世間的にみれば、きっとケンカ未満なのだろう。しかし、ほとんどケンカというものをしない自分たちにとってはそれでも久しぶりのケンカと言えるものだったと思う。



ケンカをする時の大抵の原因は自分にある。なぜなら自分は彼女に対して腹が立つことがない、ゆえにケンカにならない。だから、ケンカになると言うことは既に自分に原因がある時なのである。


これは悲惨だ。なにせ負け戦しか戦にならないのだから。本当に「お前はもう死んでいる」状態である。


とは言っても、これは別に不満を漏らしている訳ではない。相手が怒ることには100%同意出来ないまでも、ほとんどの場合は理解出来る。また、彼女にしても自分に対して怒ることはかなり稀である。つまり怒られると言うことは、自分がそれなりのことをした時である。そう、自覚はあるのだ。


悪いことをした意識のある自分としては全面的な謝罪をして、全てを終わらせたい。無条件降伏である。もちろん、反省もしている。次回からは同じ様なことがないように気を付けるつもりである(履行出来ない可能性はあるが、最大限努力はしているのである)。


ただ素早い「ごめんなさい」は効果がないことが多い。なぜか「反省していない」とか「軽い」とか言われる。そんなことはないのだ。こちらは無条件降伏の状態である。出来れば領土割譲でも賠償金請求でも受けたいが、そんな訳にもいかない。


こうなると後はひたすら許しを請うしかないのだが、これはもう泥沼である。そうなれば自分は次善の策として沈黙を選ぶことになるのだが、すると今度は「都合が悪くなるとすぐ黙る」と言われる。いや、まさに仰る通り。最善の策(謝罪)を封じられたのだ、都合が悪いに決っている。


彼女はよく言われる怒れる女性の様な、ケンカの時に過去の話を掘り返したり、揚げ足取りの様なことはまず言わない知性溢れる女性である。結果として


沈黙は金


と彼女は絶対に思っていないだろうが、どうしても長く辛い沈黙が支配することになる。




そこで今回の件だ。今回の件も自分に8割の非があったことは認める。
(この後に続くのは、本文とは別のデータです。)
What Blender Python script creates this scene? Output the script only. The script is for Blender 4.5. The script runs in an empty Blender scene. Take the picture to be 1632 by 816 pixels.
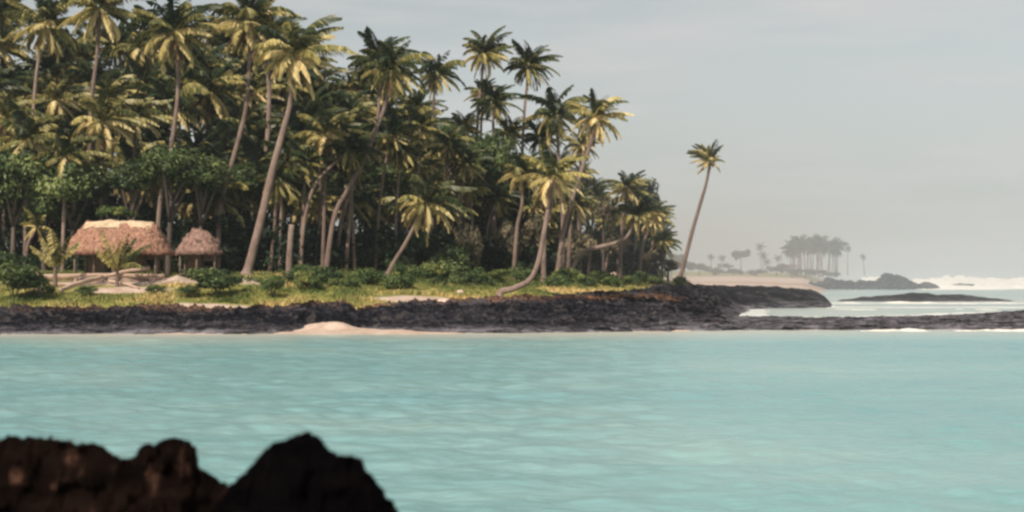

残りの2割は「いう程悪いことしてなくない?」である。2割の点をサラッと主張して後は謝罪するのみなのだが、タイミングがない。沈黙が長い。痛い。辛い。


そこで自分のとった行動は「走ってくる」と言い残して走りに行くことだった。今振り返ってもかなり酷い選択である。単純に逃げ出しただけだ。


いつものジョギングコースを走っている間は、もうずっと自己嫌悪の嵐である。早く帰って謝りたいという思いのせいか、いつもより早いペースで走っていたと思う。帰ったら一直線で「ごめんなさい」、ただそれだけ。


優しい彼女は許してくれた。いつもごめんなさい。そしてありがとう。



謝ることの出来ない全国の諸兄は走ってくると良いかも知れない。タイミングを間違えて帰ってきたら誰もいない、とかいう可能性もある気がするけど・・・。